#### Task brief:
All lines in the data bearing the string "parts" should be identified and copied.

Records
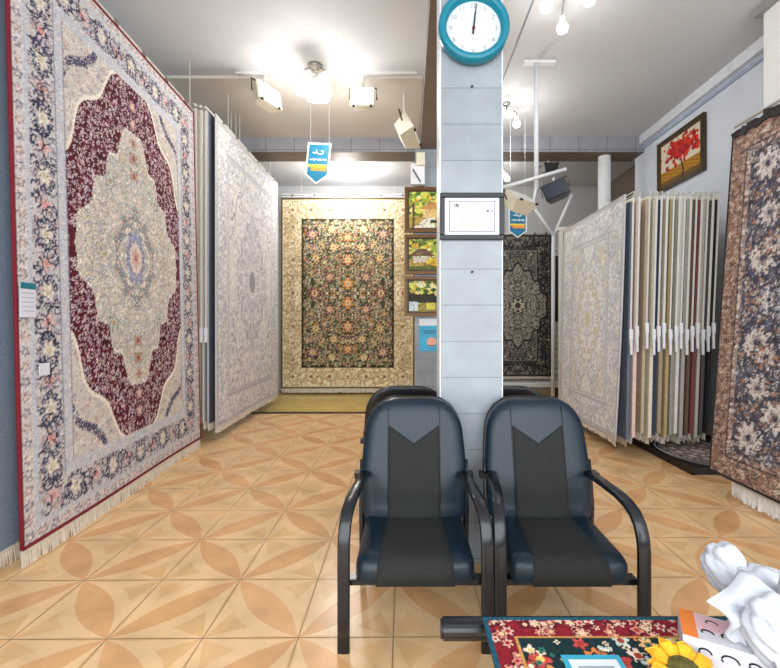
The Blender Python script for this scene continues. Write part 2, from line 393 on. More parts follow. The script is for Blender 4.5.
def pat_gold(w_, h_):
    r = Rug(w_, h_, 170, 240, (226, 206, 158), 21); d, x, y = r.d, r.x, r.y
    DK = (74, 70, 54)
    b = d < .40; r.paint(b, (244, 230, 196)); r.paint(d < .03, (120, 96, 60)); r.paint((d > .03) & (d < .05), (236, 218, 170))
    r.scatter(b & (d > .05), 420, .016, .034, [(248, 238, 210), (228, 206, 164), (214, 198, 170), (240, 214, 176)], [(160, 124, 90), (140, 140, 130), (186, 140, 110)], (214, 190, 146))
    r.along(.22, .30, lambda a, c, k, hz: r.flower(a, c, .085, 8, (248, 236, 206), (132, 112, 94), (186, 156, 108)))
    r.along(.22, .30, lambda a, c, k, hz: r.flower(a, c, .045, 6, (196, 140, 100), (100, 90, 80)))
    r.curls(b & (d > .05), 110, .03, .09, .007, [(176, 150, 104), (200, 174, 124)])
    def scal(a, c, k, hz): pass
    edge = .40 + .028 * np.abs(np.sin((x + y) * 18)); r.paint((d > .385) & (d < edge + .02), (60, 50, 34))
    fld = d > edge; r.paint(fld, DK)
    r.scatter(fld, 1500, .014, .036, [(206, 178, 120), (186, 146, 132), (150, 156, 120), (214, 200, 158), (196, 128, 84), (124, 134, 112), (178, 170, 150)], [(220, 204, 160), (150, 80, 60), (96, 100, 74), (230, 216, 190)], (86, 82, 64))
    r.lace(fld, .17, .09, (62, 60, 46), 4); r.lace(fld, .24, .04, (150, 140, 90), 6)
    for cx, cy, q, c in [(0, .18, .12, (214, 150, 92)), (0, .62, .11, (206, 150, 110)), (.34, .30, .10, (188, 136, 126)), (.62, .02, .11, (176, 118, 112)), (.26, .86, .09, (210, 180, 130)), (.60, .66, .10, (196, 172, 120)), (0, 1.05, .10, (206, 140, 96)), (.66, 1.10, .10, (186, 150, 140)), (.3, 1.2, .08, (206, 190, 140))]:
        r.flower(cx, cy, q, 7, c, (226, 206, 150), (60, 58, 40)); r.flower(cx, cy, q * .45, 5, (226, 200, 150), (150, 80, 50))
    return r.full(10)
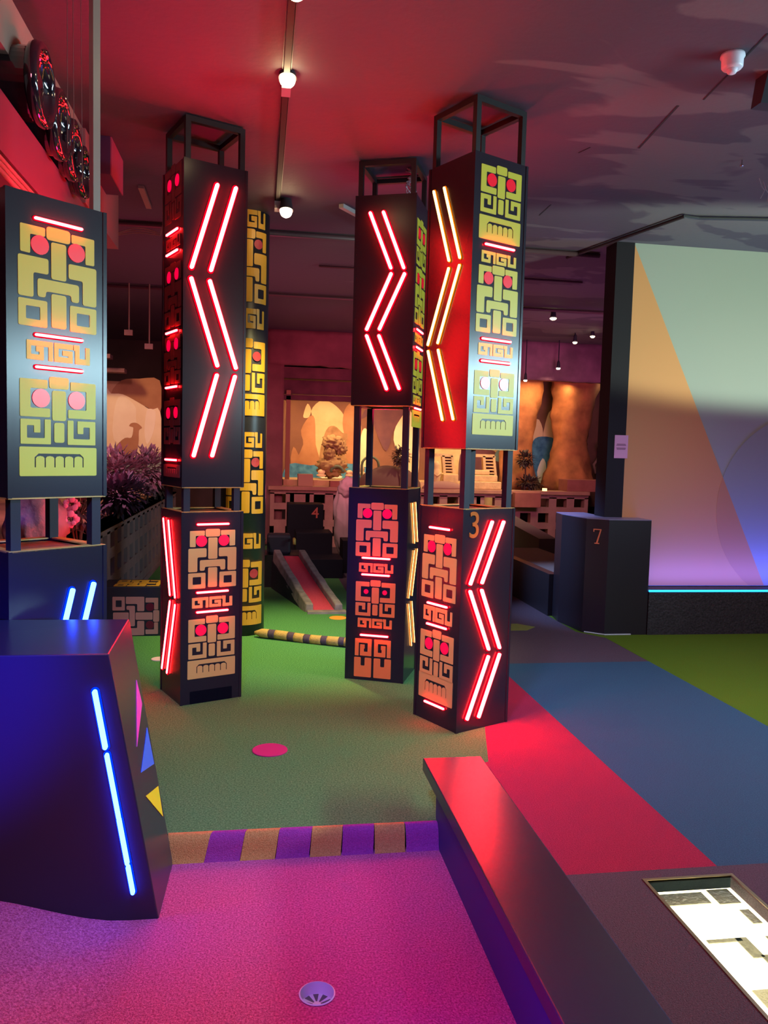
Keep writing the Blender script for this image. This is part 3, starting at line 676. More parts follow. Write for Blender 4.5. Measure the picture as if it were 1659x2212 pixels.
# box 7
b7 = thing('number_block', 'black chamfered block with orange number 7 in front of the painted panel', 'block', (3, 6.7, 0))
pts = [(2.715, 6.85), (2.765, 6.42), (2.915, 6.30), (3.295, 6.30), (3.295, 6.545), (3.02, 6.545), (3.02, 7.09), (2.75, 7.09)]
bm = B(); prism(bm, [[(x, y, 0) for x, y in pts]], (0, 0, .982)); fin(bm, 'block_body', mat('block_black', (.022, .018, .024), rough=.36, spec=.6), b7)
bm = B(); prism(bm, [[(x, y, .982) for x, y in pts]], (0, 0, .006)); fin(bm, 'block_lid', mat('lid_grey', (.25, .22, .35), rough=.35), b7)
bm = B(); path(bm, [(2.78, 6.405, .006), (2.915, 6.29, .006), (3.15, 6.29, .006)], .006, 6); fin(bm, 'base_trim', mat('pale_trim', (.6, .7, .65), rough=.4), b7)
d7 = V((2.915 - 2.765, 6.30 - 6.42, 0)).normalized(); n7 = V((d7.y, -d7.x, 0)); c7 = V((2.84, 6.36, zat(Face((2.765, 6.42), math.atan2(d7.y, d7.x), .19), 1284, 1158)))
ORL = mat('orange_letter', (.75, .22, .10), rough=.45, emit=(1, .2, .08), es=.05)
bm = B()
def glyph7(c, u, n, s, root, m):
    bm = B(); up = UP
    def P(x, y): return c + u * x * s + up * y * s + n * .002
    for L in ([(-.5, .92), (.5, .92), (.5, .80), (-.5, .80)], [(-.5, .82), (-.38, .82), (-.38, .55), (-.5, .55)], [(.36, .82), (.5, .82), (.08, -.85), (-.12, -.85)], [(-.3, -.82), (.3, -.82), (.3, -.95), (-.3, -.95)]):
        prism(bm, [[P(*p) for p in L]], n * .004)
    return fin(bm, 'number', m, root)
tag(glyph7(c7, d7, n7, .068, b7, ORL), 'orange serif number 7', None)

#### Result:
The Blender Python script for this scene continues. Write part 2, from line 393 on. More parts follow. The script is for Blender 4.5.
Keep writing the Blender script for this image. This is part 3, starting at line 676. More parts follow. Write for Blender 4.5. Measure the picture as if it were 1659x2212 pixels.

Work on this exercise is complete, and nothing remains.